--- START ---
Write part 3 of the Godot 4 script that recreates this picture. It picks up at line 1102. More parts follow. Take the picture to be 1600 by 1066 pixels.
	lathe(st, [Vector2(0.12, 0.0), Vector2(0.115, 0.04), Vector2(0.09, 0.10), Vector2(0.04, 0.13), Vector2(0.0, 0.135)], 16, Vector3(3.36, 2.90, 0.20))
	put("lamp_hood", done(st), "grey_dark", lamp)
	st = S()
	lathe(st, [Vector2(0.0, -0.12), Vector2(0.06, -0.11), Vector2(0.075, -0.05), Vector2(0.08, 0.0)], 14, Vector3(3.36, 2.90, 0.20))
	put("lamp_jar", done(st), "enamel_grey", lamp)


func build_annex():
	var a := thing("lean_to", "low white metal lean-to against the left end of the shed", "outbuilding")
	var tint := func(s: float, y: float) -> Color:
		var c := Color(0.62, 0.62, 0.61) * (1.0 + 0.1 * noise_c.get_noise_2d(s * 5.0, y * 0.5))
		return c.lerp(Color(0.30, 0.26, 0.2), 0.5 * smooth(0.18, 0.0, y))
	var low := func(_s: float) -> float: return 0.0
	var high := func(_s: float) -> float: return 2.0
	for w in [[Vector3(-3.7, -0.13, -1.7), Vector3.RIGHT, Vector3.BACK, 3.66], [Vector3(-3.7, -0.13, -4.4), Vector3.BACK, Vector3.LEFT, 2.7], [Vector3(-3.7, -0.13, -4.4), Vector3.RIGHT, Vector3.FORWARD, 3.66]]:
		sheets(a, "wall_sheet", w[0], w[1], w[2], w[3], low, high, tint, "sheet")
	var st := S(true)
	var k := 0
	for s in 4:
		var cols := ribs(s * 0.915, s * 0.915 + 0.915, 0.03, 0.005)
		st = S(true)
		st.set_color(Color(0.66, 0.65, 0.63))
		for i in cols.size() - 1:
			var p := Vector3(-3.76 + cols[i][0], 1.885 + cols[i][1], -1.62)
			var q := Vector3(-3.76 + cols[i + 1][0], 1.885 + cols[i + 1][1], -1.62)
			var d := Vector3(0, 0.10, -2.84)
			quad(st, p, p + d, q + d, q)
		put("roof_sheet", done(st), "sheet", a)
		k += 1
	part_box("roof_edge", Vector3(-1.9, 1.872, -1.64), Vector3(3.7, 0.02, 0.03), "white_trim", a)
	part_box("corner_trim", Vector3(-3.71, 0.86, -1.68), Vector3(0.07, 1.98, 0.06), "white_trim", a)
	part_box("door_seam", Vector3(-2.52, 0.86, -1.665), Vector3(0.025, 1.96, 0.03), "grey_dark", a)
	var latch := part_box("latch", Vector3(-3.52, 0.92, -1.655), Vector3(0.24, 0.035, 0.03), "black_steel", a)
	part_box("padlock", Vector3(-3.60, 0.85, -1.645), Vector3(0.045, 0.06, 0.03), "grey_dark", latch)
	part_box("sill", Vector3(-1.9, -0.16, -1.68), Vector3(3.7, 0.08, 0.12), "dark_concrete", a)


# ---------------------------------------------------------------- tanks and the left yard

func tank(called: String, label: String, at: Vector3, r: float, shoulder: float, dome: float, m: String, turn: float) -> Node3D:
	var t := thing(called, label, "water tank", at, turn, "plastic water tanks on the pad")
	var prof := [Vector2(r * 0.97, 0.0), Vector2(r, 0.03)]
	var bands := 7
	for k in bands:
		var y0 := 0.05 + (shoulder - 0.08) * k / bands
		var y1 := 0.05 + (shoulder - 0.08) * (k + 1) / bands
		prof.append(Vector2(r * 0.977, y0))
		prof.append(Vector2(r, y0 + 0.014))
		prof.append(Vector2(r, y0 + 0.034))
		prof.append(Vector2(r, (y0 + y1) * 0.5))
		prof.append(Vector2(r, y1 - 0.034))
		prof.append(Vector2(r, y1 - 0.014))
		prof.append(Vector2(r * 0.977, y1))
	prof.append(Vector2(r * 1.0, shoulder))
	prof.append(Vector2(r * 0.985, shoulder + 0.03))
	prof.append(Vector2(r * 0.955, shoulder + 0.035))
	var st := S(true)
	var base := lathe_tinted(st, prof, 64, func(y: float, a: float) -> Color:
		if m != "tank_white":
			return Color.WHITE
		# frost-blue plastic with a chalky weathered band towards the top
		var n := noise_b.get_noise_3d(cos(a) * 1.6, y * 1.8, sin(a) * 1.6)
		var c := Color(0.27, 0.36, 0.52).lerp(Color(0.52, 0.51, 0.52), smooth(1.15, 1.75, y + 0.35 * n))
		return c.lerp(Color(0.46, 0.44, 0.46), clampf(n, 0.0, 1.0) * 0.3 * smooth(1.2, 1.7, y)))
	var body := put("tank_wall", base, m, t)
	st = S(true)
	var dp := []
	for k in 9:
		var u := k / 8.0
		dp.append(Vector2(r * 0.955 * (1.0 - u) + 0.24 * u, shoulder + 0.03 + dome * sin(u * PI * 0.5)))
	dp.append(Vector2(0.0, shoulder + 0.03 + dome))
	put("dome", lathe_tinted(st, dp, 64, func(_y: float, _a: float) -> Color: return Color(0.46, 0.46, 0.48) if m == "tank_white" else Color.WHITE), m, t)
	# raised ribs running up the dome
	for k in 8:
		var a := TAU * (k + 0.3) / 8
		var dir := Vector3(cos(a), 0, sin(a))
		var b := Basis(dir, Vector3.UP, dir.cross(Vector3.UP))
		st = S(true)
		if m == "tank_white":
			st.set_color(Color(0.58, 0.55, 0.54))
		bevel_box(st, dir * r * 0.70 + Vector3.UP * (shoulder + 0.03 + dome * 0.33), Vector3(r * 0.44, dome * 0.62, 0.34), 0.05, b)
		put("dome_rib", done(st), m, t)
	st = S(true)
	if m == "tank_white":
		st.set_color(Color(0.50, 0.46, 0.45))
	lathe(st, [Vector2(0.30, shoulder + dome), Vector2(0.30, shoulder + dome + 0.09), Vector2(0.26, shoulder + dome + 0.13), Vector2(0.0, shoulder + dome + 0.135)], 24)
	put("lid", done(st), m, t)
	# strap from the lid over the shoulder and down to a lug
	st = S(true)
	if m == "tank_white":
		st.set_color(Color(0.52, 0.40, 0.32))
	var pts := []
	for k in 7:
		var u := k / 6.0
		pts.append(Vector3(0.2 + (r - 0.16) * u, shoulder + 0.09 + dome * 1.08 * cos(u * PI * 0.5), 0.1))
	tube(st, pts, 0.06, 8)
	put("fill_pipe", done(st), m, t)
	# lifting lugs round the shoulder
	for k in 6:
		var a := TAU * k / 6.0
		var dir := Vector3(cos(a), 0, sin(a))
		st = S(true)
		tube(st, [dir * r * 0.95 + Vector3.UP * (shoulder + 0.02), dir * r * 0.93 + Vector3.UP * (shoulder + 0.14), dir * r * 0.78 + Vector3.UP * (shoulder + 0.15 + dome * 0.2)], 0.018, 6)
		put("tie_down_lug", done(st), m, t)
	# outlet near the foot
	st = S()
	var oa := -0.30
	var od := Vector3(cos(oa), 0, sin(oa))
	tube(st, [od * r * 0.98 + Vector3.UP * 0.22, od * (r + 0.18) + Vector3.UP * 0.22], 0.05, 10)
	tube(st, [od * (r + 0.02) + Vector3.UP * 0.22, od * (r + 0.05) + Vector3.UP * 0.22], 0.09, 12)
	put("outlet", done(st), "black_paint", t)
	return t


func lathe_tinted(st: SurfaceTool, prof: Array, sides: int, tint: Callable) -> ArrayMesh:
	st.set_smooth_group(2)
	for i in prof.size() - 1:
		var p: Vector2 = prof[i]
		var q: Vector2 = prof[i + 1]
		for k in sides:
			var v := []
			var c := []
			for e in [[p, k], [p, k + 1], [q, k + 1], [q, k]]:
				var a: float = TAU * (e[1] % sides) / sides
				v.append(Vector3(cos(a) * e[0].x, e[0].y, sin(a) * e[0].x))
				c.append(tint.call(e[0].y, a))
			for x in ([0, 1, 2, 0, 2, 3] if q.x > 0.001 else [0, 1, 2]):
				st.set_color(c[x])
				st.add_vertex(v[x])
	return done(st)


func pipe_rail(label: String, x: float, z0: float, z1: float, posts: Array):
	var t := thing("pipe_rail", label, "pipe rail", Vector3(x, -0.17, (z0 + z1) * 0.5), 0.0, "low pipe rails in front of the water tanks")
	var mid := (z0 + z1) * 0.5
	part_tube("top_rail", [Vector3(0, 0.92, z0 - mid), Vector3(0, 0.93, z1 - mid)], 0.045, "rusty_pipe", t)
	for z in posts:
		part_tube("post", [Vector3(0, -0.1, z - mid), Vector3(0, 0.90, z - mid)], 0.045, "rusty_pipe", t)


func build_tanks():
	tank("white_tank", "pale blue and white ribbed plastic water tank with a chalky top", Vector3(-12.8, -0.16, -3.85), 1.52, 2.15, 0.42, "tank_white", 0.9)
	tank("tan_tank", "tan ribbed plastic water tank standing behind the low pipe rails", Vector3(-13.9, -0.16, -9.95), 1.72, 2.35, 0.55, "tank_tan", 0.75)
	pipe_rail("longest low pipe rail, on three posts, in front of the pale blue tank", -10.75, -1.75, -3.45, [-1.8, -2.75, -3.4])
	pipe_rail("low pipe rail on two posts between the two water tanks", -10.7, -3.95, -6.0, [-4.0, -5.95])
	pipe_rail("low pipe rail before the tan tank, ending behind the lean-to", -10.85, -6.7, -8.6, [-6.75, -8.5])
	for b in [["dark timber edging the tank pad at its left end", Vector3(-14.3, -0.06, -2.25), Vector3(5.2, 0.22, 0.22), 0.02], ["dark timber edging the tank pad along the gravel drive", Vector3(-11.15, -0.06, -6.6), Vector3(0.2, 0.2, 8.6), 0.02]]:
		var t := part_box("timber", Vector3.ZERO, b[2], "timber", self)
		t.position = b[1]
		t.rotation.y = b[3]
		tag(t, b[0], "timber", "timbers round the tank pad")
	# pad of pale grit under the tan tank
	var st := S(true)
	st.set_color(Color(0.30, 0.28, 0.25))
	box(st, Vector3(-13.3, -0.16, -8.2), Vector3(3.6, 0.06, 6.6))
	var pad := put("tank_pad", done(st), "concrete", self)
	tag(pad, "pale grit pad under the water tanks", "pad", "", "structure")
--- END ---
> [Given request] Starting at the line that contains "y + 0.35 * n))", repeat each line exactly, and stop after the line that contains "return c.lerp(Color(0.46, 0.44, 0.46), clampf(n, 0.0, 1.0)".

> [Finished answer]
		var c := Color(0.27, 0.36, 0.52).lerp(Color(0.52, 0.51, 0.52), smooth(1.15, 1.75, y + 0.35 * n))
		return c.lerp(Color(0.46, 0.44, 0.46), clampf(n, 0.0, 1.0) * 0.3 * smooth(1.2, 1.7, y)))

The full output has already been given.